Y cuando viene finalmente el huracán, que usualmente tiene un nombre propio que se marca en la memoria para siempre, llega con tanta pasión y furia que convierte el agua que antes nos daba vida en lágrimas de muerte, y la brisa que usualmente nos acariciaba el rostro cada día, se transforma en un terrible viento que nos golpea con saña.

La esperanza y la alegría, que tercamente insisten en permanecer viviendo cerca del río de los sentimientos, tienen que ser desalojadas y refugiarse en donde puedan, hasta que la pase el ímpetu del fenómeno. Hay que protegerlas, teniendo especial cuidado con el engañoso corazón del huracán, y con el exagerado huracán del corazón.

Después llegan, en forma de amigos, los organismos de socorro: el comité de emergencias del alma, la defensa civil del espíritu, y sobre todo la cruz, roja o blanca, pero la cruz que nos habla de cómo del dolor puede renacer el amor.

Luego los ríos de la pasión vuelven a sus cauces. Y se reparan daños, y se reconstruyen los puentes rotos, y se limpian los caminos. La esperanza y la alegría, incorregibles y obstinadas, vuelven a ocupar sus viviendas.
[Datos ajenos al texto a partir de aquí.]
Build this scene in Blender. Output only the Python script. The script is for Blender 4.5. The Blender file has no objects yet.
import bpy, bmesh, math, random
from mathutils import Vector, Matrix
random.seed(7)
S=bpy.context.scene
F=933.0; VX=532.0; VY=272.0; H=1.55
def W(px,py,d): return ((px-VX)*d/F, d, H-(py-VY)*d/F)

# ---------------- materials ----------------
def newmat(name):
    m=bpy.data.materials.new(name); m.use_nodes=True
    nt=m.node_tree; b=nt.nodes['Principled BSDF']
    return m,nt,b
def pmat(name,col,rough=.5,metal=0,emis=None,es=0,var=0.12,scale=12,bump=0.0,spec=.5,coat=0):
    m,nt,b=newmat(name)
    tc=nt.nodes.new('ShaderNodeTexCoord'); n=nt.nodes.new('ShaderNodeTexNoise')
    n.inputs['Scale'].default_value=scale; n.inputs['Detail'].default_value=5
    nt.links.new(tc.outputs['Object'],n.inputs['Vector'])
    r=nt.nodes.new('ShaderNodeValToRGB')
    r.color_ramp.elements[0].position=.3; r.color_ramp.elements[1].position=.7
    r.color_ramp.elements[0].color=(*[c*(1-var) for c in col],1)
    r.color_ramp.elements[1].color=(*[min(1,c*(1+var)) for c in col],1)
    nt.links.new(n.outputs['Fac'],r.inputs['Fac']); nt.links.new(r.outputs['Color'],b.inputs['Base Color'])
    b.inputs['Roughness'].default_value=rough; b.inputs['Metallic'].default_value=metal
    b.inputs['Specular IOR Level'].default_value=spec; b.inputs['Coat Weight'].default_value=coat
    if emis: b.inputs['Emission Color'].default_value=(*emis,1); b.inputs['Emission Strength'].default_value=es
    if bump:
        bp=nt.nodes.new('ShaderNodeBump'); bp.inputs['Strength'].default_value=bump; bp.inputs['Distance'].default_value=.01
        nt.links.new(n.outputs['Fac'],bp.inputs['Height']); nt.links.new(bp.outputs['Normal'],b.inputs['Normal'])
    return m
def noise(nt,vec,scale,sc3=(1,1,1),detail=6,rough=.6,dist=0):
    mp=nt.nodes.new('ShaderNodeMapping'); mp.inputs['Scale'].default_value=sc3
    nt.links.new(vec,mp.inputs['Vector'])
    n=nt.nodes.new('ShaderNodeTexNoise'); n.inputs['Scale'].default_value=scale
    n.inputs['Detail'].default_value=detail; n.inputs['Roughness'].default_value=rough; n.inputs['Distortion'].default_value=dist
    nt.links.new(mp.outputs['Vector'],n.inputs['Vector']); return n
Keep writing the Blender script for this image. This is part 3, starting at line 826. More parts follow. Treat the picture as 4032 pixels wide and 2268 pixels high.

Y llega la calma, y sale el sol, un nuevo sol que brilla con más poderío en un cielo limpio que promete tiempos mejores.

Y aunque nada ni nadie nos quita que pueda volver otra depresión u otro ciclón, volvemos a tener fe en nosotros mismos, porque crecimos, porque fuimos capaces de sobrevivir y de salir adelante, más fuertes que antes.

De lo que sí tenemos que ocuparnos es de trabajar para detener el calentamiento global interno, porque los tiempos de locura en que vivimos nos hacen actuar egoístamente, sin pensar en el futuro, descuidando el equilibrio del sistema espiritual y malgastando recursos no renovables que tarde o temprano provocan el efecto invernadero en los corazones de los que amamos.

De vez en cuando en nuestro interior empieza la temporada de huracanes, pero es sólo una temporada, porque el alma siempre seguirá amando, cada vez con más peligros, pero cada vez con menos miedo.